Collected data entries
^^^^

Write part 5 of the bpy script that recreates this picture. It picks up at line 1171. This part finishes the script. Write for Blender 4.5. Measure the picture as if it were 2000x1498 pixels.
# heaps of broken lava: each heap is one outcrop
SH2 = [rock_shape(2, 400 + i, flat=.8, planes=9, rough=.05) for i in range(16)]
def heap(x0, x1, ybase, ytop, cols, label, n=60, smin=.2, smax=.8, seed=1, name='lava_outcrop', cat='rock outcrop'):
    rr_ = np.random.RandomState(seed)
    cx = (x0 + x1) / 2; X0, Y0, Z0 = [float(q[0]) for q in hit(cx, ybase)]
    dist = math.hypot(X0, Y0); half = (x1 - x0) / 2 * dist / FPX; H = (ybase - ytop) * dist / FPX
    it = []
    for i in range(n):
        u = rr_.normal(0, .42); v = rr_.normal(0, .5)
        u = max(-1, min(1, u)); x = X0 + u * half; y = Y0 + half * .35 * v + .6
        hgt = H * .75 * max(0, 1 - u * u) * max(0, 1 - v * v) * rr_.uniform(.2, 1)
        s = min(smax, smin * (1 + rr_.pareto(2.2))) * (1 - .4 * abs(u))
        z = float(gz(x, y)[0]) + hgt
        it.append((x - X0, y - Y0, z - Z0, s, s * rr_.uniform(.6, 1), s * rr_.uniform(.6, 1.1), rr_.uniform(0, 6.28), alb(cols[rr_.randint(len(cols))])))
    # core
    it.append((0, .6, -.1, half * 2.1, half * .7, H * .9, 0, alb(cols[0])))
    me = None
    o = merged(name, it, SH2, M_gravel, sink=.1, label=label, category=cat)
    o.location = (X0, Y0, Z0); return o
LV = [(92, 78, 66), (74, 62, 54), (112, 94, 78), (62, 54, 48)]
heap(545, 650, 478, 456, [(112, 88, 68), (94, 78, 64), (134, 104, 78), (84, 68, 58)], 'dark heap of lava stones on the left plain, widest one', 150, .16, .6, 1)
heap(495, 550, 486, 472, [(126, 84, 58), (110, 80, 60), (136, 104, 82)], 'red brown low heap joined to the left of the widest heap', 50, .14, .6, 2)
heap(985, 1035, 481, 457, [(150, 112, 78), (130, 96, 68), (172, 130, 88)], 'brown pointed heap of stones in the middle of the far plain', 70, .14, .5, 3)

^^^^

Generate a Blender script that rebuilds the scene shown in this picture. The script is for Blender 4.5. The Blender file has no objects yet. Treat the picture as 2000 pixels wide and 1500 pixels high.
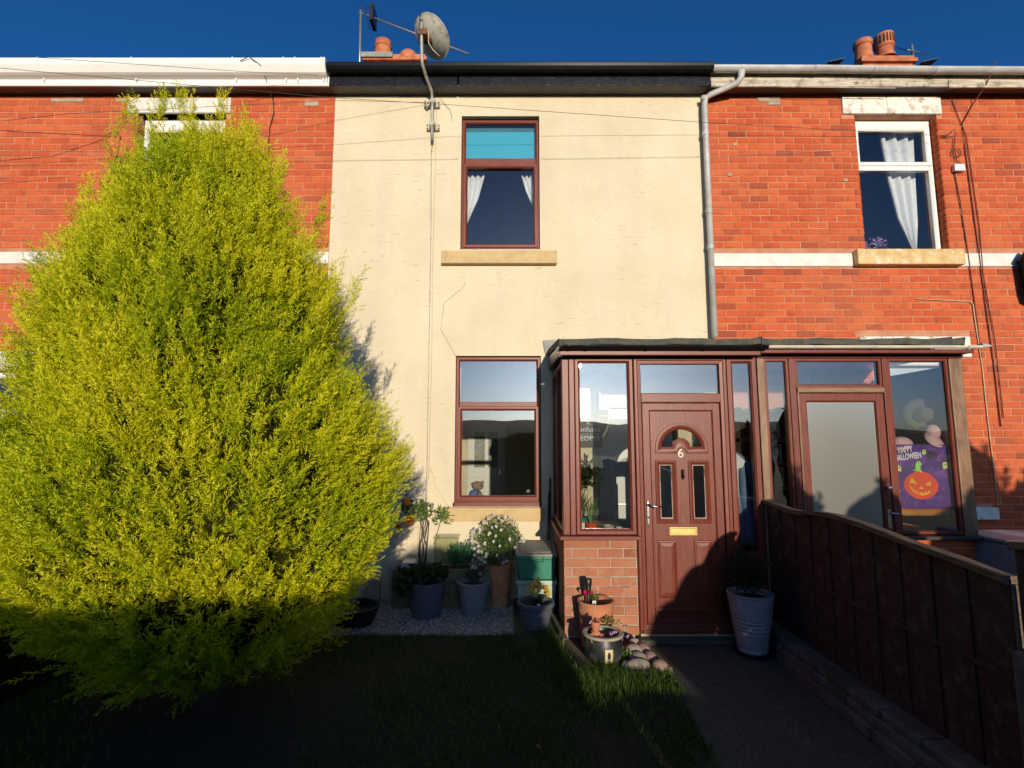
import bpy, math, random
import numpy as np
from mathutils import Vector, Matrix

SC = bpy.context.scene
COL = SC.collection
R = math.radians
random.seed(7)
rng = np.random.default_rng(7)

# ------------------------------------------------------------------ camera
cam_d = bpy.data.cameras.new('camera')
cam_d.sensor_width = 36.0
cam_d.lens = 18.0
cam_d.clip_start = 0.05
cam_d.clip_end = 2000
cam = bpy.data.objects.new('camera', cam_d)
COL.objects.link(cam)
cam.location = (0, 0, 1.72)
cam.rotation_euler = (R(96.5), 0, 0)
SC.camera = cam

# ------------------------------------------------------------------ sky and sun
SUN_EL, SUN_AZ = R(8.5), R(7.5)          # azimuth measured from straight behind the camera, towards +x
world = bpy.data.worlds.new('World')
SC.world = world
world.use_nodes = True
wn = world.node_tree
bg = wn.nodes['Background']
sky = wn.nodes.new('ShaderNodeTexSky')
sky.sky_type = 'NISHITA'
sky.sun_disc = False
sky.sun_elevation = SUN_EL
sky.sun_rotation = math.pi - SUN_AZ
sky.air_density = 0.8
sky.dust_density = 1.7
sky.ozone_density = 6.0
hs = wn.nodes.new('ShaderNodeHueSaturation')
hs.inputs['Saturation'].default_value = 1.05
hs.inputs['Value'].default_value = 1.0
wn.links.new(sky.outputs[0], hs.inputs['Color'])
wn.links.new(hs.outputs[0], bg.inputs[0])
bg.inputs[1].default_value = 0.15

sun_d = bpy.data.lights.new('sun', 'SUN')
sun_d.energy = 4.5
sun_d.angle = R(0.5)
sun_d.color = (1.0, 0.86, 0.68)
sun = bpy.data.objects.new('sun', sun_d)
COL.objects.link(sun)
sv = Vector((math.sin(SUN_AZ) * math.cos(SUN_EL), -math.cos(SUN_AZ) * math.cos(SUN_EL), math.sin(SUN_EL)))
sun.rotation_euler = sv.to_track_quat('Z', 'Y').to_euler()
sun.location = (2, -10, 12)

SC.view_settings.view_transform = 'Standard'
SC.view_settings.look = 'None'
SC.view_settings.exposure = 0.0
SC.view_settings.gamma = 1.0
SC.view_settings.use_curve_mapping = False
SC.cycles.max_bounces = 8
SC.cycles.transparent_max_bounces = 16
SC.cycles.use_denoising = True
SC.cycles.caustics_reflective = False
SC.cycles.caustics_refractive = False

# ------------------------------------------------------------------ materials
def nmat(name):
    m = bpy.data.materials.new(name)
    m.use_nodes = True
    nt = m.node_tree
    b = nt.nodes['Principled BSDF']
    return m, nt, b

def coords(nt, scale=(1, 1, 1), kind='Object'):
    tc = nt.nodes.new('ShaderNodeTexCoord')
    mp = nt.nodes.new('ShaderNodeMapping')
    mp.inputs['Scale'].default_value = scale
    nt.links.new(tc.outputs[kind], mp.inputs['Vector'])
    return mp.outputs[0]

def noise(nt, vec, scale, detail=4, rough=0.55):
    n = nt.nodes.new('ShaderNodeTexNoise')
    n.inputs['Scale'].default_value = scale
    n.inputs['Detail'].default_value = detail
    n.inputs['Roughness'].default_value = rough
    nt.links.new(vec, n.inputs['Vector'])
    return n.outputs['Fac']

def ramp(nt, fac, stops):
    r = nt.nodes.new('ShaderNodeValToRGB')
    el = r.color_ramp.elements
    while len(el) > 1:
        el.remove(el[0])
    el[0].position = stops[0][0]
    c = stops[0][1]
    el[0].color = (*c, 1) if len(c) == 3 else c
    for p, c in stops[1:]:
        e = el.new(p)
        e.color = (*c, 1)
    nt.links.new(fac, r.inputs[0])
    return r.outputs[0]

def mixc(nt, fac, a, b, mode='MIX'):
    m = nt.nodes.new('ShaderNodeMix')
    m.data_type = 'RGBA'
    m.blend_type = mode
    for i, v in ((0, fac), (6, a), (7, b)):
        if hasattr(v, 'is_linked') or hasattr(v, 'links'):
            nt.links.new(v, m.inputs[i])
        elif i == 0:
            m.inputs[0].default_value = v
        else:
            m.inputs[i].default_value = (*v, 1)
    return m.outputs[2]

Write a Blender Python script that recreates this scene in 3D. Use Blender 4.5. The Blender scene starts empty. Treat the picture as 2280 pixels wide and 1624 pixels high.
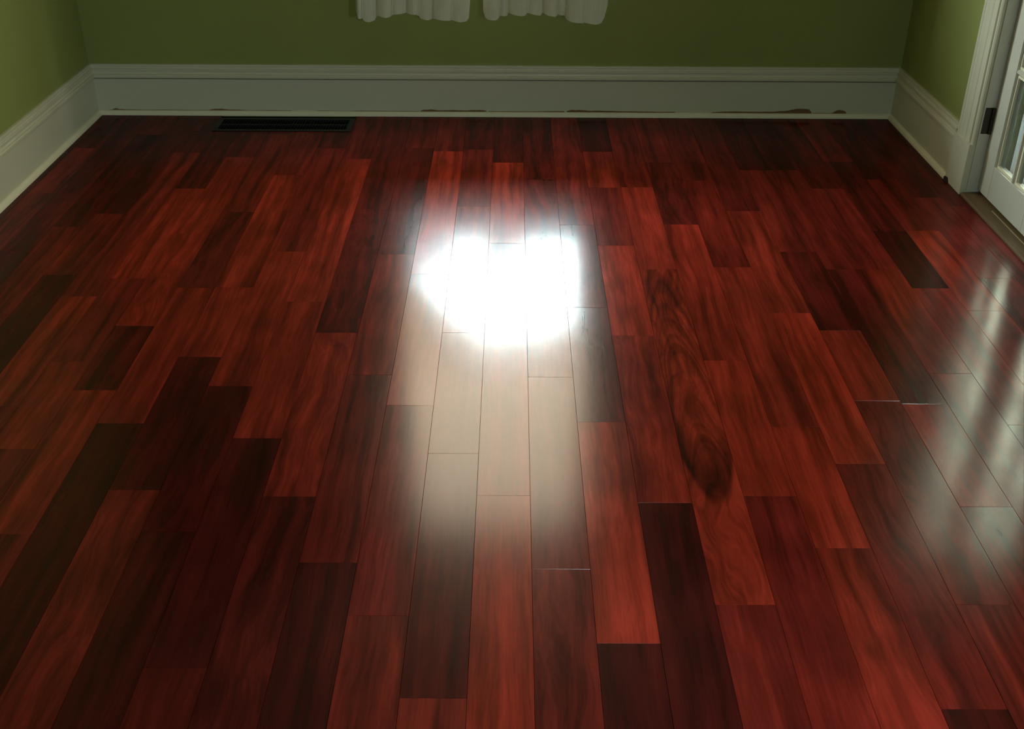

^^^^

Exactly as they appear, write out the lines from the one containing "Generate a Blender" down to the one containing "rng = np.random.default_rng(7)", both included. Pictures are left out.

** ANSWER FOR THIS EXERCISE **
Generate a Blender script that rebuilds the scene shown in this picture. The script is for Blender 4.5. The Blender file has no objects yet. Treat the picture as 2000 pixels wide and 1500 pixels high.
import bpy, math, random
import numpy as np
from mathutils import Vector, Matrix

SC = bpy.context.scene
COL = SC.collection
R = math.radians
random.seed(7)
rng = np.random.default_rng(7)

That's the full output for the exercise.